24. Başvurucular, manevi tazminat talebinde bulunmuşlardır.
25. Somut olayda başvurucu Binali Uğuz dışında diğer
başvurucular yönünden makul sürede yargılanma hakkının ihlal edildiği sonucuna
varılmıştır.
26. İhlal tespitiyle giderilemeyecek olan manevi zararları
karşılığında başvurucu Binali Uğuz dışında diğer başvuruculara ayrı ayrı net
12.000 TL manevi tazminat ödenmesine karar verilmesi gerekir.

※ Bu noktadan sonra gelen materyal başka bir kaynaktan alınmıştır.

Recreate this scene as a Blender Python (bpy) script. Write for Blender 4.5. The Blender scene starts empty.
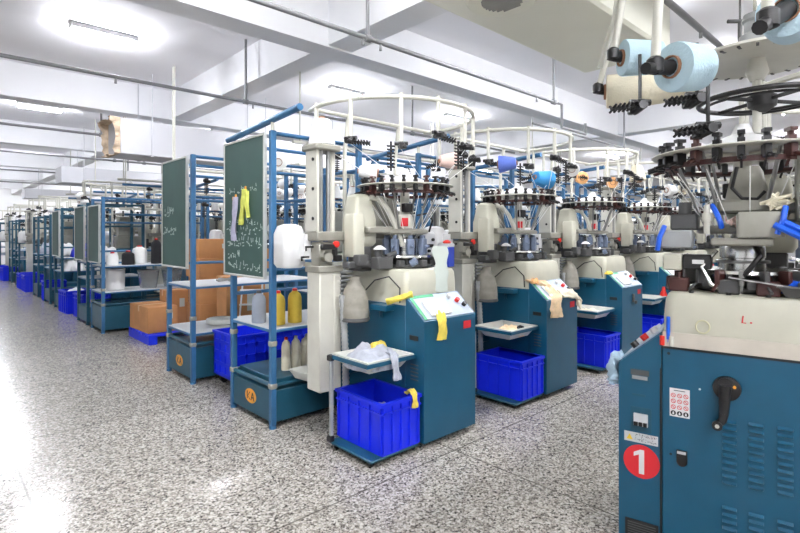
import bpy, bmesh, math, random
from mathutils import Vector, Matrix, noise
random.seed(7)
PI = math.pi
SC = bpy.context.scene
COL = SC.collection
sin, cos = math.sin, math.cos

# ------------------------------------------------------------------ materials
def lin(c):
    return tuple(((v/255)/12.92 if v/255 <= .04045 else ((v/255+.055)/1.055)**2.4) for v in c) + (1,)

def mat(name, rgb, rough=.5, metal=0, var=.08, scale=9, emit=None, alpha=1, coat=0, trans=0, bump=0):
    m = bpy.data.materials.new(name); m.use_nodes = True
    nt = m.node_tree; b = nt.nodes['Principled BSDF']
    b.inputs['Roughness'].default_value = rough
    b.inputs['Metallic'].default_value = metal
    b.inputs['Coat Weight'].default_value = coat
    b.inputs['Transmission Weight'].default_value = trans
    b.inputs['Alpha'].default_value = alpha
    tc = nt.nodes.new('ShaderNodeTexCoord')
    nz = nt.nodes.new('ShaderNodeTexNoise'); nz.inputs['Scale'].default_value = scale; nz.inputs['Detail'].default_value = 4
    nt.links.new(tc.outputs['Object'], nz.inputs['Vector'])
    rp = nt.nodes.new('ShaderNodeValToRGB')
    c = lin(rgb)
    rp.color_ramp.elements[0].position = .3; rp.color_ramp.elements[1].position = .7
    rp.color_ramp.elements[0].color = tuple(max(0, v*(1-var)) for v in c[:3]) + (1,)
    rp.color_ramp.elements[1].color = tuple(min(1, v*(1+var)) for v in c[:3]) + (1,)
    nt.links.new(nz.outputs['Fac'], rp.inputs['Fac'])
    nt.links.new(rp.outputs['Color'], b.inputs['Base Color'])
    if bump:
        bp = nt.nodes.new('ShaderNodeBump'); bp.inputs['Strength'].default_value = bump; bp.inputs['Distance'].default_value = .01
        n2 = nt.nodes.new('ShaderNodeTexNoise'); n2.inputs['Scale'].default_value = scale*12
        nt.links.new(tc.outputs['Object'], n2.inputs['Vector'])
        nt.links.new(n2.outputs['Fac'], bp.inputs['Height']); nt.links.new(bp.outputs['Normal'], b.inputs['Normal'])
    if emit:
        b.inputs['Emission Color'].default_value = lin(rgb); b.inputs['Emission Strength'].default_value = emit
    return m

TEAL = mat('teal_paint', (14, 78, 106), .36, var=.05)
RBLUE = mat('rack_blue_paint', (48, 98, 138), .42, var=.08)
RDARK = mat('rack_dark_teal', (26, 76, 96), .42, var=.08)
BEIGE = mat('beige_shell', (192, 190, 174), .42, var=.04)
CREAM = mat('cream_enamel', (200, 198, 187), .38, var=.05)
CAST = mat('grey_casting', (146, 144, 134), .48, metal=.1, var=.1)
GREY = mat('mid_grey_plastic', (150, 152, 152), .5)
DGREY = mat('dark_grey', (78, 78, 78), .5)
BLACK = mat('black_plastic', (24, 23, 24), .42)
BROWN = mat('dark_red_brown_plastic', (66, 32, 28), .45)
CHROME = mat('steel', (196, 196, 194), .24, metal=1, var=.05)
STEEL = mat('dull_steel', (150, 150, 148), .42, metal=.8)
SELECT = mat('blue_grey_selector', (108, 120, 142), .42)
CRATE = mat('blue_crate_plastic', (18, 42, 226), .36, var=.05)
PALLET = mat('bright_blue_pallet', (20, 50, 225), .45)
TRAY = mat('grey_white_tray', (205, 205, 198), .5)
WHITE = mat('white_plastic', (220, 220, 220), .45, var=.02)
PAPER = mat('paper', (186, 194, 186), .75, var=.03)
CARD = mat('cardboard', (186, 132, 84), .8, var=.1, scale=5)
TAPE = mat('packing_tape', (200, 158, 112), .3, var=.04)
BOARD = mat('green_chalkboard', (52, 82, 76), .55, var=.12, scale=3)
ALU = mat('aluminium_trim', (205, 205, 200), .35, metal=.6)
CHALK = mat('chalk', (178, 192, 186), .9)
ORANGE = mat('orange_emblem', (222, 150, 50), .5)
RED = mat('red_vinyl', (206, 34, 44), .45, var=.03)
REDB = mat('red_button', (215, 40, 30), .35)
GREEN = mat('green_trim', (36, 150, 96), .45)
PANELG = mat('grey_control_panel', (160, 172, 188), .4, var=.04)
YELLOWY = mat('yellow_yarn', (214, 184, 70), .85, var=.08, bump=.4)
GREYY = mat('grey_yarn', (150, 158, 172), .85, var=.08, bump=.4)
CREAMY = mat('cream_yarn', (232, 224, 200), .85, var=.05, bump=.4)
WHITEY = mat('white_yarn', (238, 238, 236), .85, var=.03, bump=.4)
PINKY = mat('pale_pink_yarn', (230, 200, 190), .85, var=.05, bump=.4)
LBLUEY = mat('light_blue_yarn', (184, 210, 222), .85, var=.04, bump=.3)
BLUEY = mat('bright_blue_yarn', (58, 140, 200), .85, var=.05, bump=.3)
VIOLY = mat('violet_blue_yarn', (96, 120, 205), .85, var=.05, bump=.3)
ORANY = mat('orange_yarn', (232, 176, 120), .85, var=.05, bump=.3)
BLACKY = mat('black_yarn', (30, 30, 34), .85, var=.1, bump=.3)
TUBEC = mat('brown_card_tube', (150, 110, 84), .8)
GCLOTH = mat('grey_knit_cloth', (176, 180, 192), .9, var=.14, scale=20, bump=.5)
YCLOTH = mat('yellow_knit_cloth', (232, 208, 92), .9, var=.12, scale=20, bump=.5)
PCLOTH = mat('peach_knit_cloth', (236, 206, 168), .9, var=.12, scale=20, bump=.5)
BCLOTH = mat('pale_blue_knit_cloth', (186, 212, 230), .9, var=.1, scale=20, bump=.5)
LCLOTH = mat('lilac_knit_cloth', (170, 168, 190), .9, var=.1, scale=20, bump=.5)
LIMEC = mat('lime_knit_cloth', (196, 200, 96), .9, var=.12, scale=20, bump=.5)
BAG = mat('grey_filter_cloth', (142, 138, 128), .7, var=.18, scale=14)
HOSE = mat('blue_air_hose', (24, 92, 214), .35)
CLEAR = mat('clear_plastic', (225, 230, 232), .12, trans=.75, alpha=.75)
TUBEG = mat('lamp_tube', (246, 248, 255), .4, emit=210)
PIPE = mat('grey_steel_pipe', (128, 128, 130), .42, metal=.3)
DUCTB = mat('beige_duct', (228, 227, 212), .55, var=.03, scale=2)
DUCTW = mat('white_duct', (198, 198, 202), .5, var=.02, scale=2)
FOAM = mat('torn_insulation', (190, 170, 146), .9, var=.35, scale=9)
CEILM = mat('white_painted_ceiling', (244, 243, 246), .8, var=.02, scale=1)
BEAMM = mat('grey_white_beam', (236, 236, 238), .8, var=.03, scale=1)
WALLM = mat('white_painted_wall', (226, 226, 226), .8, var=.03, scale=1)
GLASS = mat('frosted_pane', (222, 232, 240), .3, var=.02, emit=.25)
YSIGN = mat('yellow_warning', (230, 195, 50), .5)
LGREY = mat('light_grey_label', (196, 198, 200), .55, var=.03)

def floor_material():
    m = bpy.data.materials.new('terrazzo'); m.use_nodes = True
    nt = m.node_tree; N = nt.nodes; L = nt.links; b = N['Principled BSDF']
    tc = N.new('ShaderNodeTexCoord')
    v1 = N.new('ShaderNodeTexVoronoi'); v1.inputs['Scale'].default_value = 74
    v2 = N.new('ShaderNodeTexVoronoi'); v2.inputs['Scale'].default_value = 120
    for v in (v1, v2): L.new(tc.outputs['Object'], v.inputs['Vector'])
    def ramp(src, pts):
        s = N.new('ShaderNodeSeparateColor'); L.new(src, s.inputs['Color'])
        r = N.new('ShaderNodeValToRGB'); r.color_ramp.interpolation = 'CONSTANT'
        e = r.color_ramp.elements
        while len(e) < len(pts): e.new(.5)
        for q, (p, c) in zip(e, pts): q.position = p; q.color = lin(c)
        L.new(s.outputs['Red'], r.inputs['Fac']); return r.outputs['Color']
    c1 = ramp(v1.outputs['Color'], [(0, (42, 40, 38)), (.2, (110, 104, 97)), (.37, (164, 158, 149)), (.62, (196, 191, 182)), (.85, (216, 212, 205))])
    c2 = ramp(v2.outputs['Color'], [(0, (58, 54, 50)), (.25, (132, 126, 118)), (.55, (184, 179, 171))])
    mx = N.new('ShaderNodeMix'); mx.data_type = 'RGBA'; mx.inputs['Factor'].default_value = .5
    L.new(c1, mx.inputs['A']); L.new(c2, mx.inputs['B'])
    sp = N.new('ShaderNodeSeparateXYZ'); L.new(tc.outputs['Object'], sp.inputs['Vector'])
    def line(out, off):
        a = N.new('ShaderNodeMath'); a.operation = 'ADD'; a.inputs[1].default_value = 100*2.4 - off; L.new(out, a.inputs[0])
        q = N.new('ShaderNodeMath'); q.operation = 'MODULO'; q.inputs[1].default_value = 2.4; L.new(a.outputs[0], q.inputs[0])
        t = N.new('ShaderNodeMath'); t.operation = 'LESS_THAN'; t.inputs[1].default_value = .012; L.new(q.outputs[0], t.inputs[0]); return t.outputs[0]
    mxm = N.new('ShaderNodeMath'); mxm.operation = 'MAXIMUM'; L.new(line(sp.outputs['X'], .45), mxm.inputs[0]); L.new(line(sp.outputs['Y'], 2.45), mxm.inputs[1])
    m2 = N.new('ShaderNodeMix'); m2.data_type = 'RGBA'; m2.inputs['B'].default_value = lin((70, 66, 60))
    sc = N.new('ShaderNodeMath'); sc.operation = 'MULTIPLY'; sc.inputs[1].default_value = .75; L.new(mxm.outputs[0], sc.inputs[0])
    L.new(sc.outputs[0], m2.inputs['Factor']); L.new(mx.outputs['Result'], m2.inputs['A'])
    nz = N.new('ShaderNodeTexNoise'); nz.inputs['Scale'].default_value = 1.1; nz.inputs['Detail'].default_value = 5
    L.new(tc.outputs['Object'], nz.inputs['Vector'])
    mr = N.new('ShaderNodeMapRange'); mr.inputs['To Min'].default_value = .13; mr.inputs['To Max'].default_value = .27
    L.new(nz.outputs['Fac'], mr.inputs['Value']); L.new(mr.outputs['Result'], b.inputs['Roughness'])
    L.new(m2.outputs['Result'], b.inputs['Base Color'])
    b.inputs['Coat Weight'].default_value = 0; b.inputs['Specular IOR Level'].default_value = .24
    return m
FLOORM = floor_material()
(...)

27. Başvurucu Binali Uğuz dışında diğer başvurucular tarafından
yapılan ve dosyadaki belgelerden tespit edilen 206,10 TL harç ve 1.800 TL
vekâlet ücretinden oluşan toplam 2.006,10 TL yargılama giderinin başvuruculara
müşterek olarak ödenmesine karar verilmesi gerekir.
V. HÜKÜM
Açıklanan gerekçelerle;
A. Başvurucu Binali Uğuz yönünden yapılan başvurunun başvuru hakkının kötüye kullanılması
nedeniyle REDDİNE,
B. 6216 sayılı Kanun'un 51. maddesi ve Anayasa Mahkemesi İçtüzüğü'nün 83. maddesi uyarınca Avukat Casim YILMAZ'ın 2.000 TL disiplin
para cezası ile CEZALANDIRILMASINA,
C. Diğer başvurucular yönünden makul sürede yargılanma hakkının
ihlal edildiğine ilişkin iddianın KABUL EDİLEBİLİR OLDUĞUNA,
D. Anayasa’nın 36. maddesinde güvence altına alınan makul sürede
yargılanma hakkının başvurucu Binali Uğuz dışında diğer başvurucular yönünden
İHLAL EDİLDİĞİNE,
E. Başvurucular Birsen Uğuz ve Zennure
Uğuz'a ayrı ayrı net 12.000 TL manevi tazminat ÖDENMESİNE, tazminata ilişkin
diğer taleplerin REDDİNE,
F. Başvurucu Binali Uğuz tarafından yapılan yargılama
giderlerinin üzerinde BIRAKILMASINA,
G. Başvurucu Binali Uğuz dışında diğer başvurucular tarafından
yapılan ve dosyadaki belgeler uyarınca tespit edilen 206,10 TL harç ve 1.800 TL
vekâlet ücretinden oluşan toplam 2.006,10 TL yargılama giderinin BAŞVURUCULARA
MÜŞTEREKEN ÖDENMESİNE,
H. Ödemelerin, kararın tebliğini takiben başvurucuların Maliye
Bakanlığına başvuru tarihinden itibaren dört ay içinde yapılmasına, ödemede
gecikme olması hâlinde bu sürenin sona erdiği tarihten ödeme tarihine kadar
geçen süre için yasal FAİZ UYGULANMASINA,
I. Kararın bir örneğinin Yargıtay 17. Hukuk Dairesine
GÖNDERİLMESİNE,
J. Kararın bir örneğinin Türkiye Barolar Birliğine
GÖNDERİLMESİNE,
K. Kararın bir örneğinin Adalet Bakanlığına GÖNDERİLMESİNE
11/1/2017 tarihinde OYBİRLİĞİYLE karar verildi.